[WHAT TO WORK ON] Write out, word for word, only the data from its first line to the line containing "iy = Matrix.Translation(-ybox.location)".

* START *

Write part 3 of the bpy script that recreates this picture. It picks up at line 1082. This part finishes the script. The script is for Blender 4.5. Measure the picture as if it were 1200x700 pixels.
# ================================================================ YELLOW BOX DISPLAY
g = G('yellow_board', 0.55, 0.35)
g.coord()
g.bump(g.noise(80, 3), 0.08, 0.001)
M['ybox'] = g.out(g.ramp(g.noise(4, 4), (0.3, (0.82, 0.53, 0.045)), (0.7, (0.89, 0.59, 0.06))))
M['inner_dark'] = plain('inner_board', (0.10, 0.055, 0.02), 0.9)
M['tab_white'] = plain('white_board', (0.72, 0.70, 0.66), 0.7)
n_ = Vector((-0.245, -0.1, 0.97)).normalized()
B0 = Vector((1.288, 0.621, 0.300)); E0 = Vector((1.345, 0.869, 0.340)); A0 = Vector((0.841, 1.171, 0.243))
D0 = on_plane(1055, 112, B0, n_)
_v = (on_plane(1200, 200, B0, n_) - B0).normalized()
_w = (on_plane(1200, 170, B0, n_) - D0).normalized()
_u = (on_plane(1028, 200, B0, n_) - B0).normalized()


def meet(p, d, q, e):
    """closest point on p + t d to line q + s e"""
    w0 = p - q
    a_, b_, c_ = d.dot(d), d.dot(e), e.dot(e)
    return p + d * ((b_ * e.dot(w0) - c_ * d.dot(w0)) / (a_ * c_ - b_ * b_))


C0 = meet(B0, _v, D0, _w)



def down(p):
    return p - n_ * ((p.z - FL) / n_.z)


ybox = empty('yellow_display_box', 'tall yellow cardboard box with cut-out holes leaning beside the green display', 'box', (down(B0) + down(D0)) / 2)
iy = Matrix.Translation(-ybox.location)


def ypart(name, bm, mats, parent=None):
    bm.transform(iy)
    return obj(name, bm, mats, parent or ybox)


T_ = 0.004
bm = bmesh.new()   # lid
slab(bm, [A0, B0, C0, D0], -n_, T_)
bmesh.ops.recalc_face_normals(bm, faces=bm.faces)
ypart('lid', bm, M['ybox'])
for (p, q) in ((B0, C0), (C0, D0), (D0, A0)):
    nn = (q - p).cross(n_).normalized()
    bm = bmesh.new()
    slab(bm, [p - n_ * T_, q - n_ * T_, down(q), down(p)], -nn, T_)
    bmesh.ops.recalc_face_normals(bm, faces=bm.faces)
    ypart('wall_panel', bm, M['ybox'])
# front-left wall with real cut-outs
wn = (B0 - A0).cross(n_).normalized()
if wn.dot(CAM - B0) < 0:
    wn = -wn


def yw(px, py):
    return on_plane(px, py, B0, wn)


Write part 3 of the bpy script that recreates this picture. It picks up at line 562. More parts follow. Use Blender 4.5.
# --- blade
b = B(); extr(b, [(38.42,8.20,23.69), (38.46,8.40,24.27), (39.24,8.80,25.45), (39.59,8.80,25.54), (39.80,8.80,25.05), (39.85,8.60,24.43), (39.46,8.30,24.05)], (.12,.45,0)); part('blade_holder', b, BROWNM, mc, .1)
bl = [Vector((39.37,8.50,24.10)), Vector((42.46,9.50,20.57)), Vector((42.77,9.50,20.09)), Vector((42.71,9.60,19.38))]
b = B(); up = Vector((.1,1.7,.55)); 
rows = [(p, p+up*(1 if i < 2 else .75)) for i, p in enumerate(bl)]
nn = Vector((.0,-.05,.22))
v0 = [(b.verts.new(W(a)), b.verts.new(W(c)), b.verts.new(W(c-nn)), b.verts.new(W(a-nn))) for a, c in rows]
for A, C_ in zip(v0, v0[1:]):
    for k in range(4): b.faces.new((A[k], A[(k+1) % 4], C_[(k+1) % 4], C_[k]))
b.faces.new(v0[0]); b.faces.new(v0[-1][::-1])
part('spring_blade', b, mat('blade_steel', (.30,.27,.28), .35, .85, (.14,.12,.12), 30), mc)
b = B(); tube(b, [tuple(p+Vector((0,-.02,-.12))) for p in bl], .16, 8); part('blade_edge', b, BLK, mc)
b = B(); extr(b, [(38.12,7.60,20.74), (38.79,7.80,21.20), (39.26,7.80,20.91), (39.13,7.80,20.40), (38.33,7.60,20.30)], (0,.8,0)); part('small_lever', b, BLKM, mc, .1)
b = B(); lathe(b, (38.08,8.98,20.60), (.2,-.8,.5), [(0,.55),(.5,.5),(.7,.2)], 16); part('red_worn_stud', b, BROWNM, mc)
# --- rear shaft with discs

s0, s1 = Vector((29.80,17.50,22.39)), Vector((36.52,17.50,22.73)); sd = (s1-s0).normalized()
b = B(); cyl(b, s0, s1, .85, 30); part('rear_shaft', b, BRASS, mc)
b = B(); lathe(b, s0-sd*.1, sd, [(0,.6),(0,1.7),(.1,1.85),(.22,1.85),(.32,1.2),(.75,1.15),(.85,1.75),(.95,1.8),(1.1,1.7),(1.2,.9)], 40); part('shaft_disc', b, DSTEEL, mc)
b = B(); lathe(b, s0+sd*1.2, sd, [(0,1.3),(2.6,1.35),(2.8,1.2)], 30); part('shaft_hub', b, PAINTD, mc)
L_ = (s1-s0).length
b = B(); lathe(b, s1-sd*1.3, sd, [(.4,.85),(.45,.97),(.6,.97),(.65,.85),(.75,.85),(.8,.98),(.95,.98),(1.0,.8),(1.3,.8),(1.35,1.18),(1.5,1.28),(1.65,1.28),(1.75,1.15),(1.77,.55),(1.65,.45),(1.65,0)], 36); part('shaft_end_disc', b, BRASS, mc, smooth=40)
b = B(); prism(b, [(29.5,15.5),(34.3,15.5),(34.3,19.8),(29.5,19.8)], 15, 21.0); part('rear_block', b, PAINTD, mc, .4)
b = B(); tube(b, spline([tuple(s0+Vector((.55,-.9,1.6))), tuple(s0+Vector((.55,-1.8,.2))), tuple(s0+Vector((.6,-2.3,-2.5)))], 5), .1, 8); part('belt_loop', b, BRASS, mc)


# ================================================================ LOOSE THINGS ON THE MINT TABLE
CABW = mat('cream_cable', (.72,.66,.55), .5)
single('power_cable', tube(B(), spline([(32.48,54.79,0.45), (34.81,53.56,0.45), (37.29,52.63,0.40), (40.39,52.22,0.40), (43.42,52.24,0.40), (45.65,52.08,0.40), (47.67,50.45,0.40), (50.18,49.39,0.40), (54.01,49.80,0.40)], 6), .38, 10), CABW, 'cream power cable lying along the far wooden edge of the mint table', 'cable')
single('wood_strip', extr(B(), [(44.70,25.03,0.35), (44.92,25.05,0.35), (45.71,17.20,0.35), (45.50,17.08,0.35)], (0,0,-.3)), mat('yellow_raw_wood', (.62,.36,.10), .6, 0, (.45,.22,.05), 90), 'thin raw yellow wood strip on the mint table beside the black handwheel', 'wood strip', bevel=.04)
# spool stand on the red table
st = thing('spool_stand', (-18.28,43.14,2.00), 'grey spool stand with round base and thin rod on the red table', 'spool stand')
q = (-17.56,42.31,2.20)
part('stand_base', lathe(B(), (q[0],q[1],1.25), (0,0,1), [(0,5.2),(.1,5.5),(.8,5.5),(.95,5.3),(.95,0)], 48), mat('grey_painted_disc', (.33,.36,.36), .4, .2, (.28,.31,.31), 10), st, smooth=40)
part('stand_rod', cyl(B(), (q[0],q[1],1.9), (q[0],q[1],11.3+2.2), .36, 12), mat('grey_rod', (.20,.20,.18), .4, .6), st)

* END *

[EXERCISE ANSWER]
Write part 3 of the bpy script that recreates this picture. It picks up at line 1082. This part finishes the script. The script is for Blender 4.5. Measure the picture as if it were 1200x700 pixels.
# ================================================================ YELLOW BOX DISPLAY
g = G('yellow_board', 0.55, 0.35)
g.coord()
g.bump(g.noise(80, 3), 0.08, 0.001)
M['ybox'] = g.out(g.ramp(g.noise(4, 4), (0.3, (0.82, 0.53, 0.045)), (0.7, (0.89, 0.59, 0.06))))
M['inner_dark'] = plain('inner_board', (0.10, 0.055, 0.02), 0.9)
M['tab_white'] = plain('white_board', (0.72, 0.70, 0.66), 0.7)
n_ = Vector((-0.245, -0.1, 0.97)).normalized()
B0 = Vector((1.288, 0.621, 0.300)); E0 = Vector((1.345, 0.869, 0.340)); A0 = Vector((0.841, 1.171, 0.243))
D0 = on_plane(1055, 112, B0, n_)
_v = (on_plane(1200, 200, B0, n_) - B0).normalized()
_w = (on_plane(1200, 170, B0, n_) - D0).normalized()
_u = (on_plane(1028, 200, B0, n_) - B0).normalized()


def meet(p, d, q, e):
    """closest point on p + t d to line q + s e"""
    w0 = p - q
    a_, b_, c_ = d.dot(d), d.dot(e), e.dot(e)
    return p + d * ((b_ * e.dot(w0) - c_ * d.dot(w0)) / (a_ * c_ - b_ * b_))


C0 = meet(B0, _v, D0, _w)



def down(p):
    return p - n_ * ((p.z - FL) / n_.z)


ybox = empty('yellow_display_box', 'tall yellow cardboard box with cut-out holes leaning beside the green display', 'box', (down(B0) + down(D0)) / 2)
iy = Matrix.Translation(-ybox.location)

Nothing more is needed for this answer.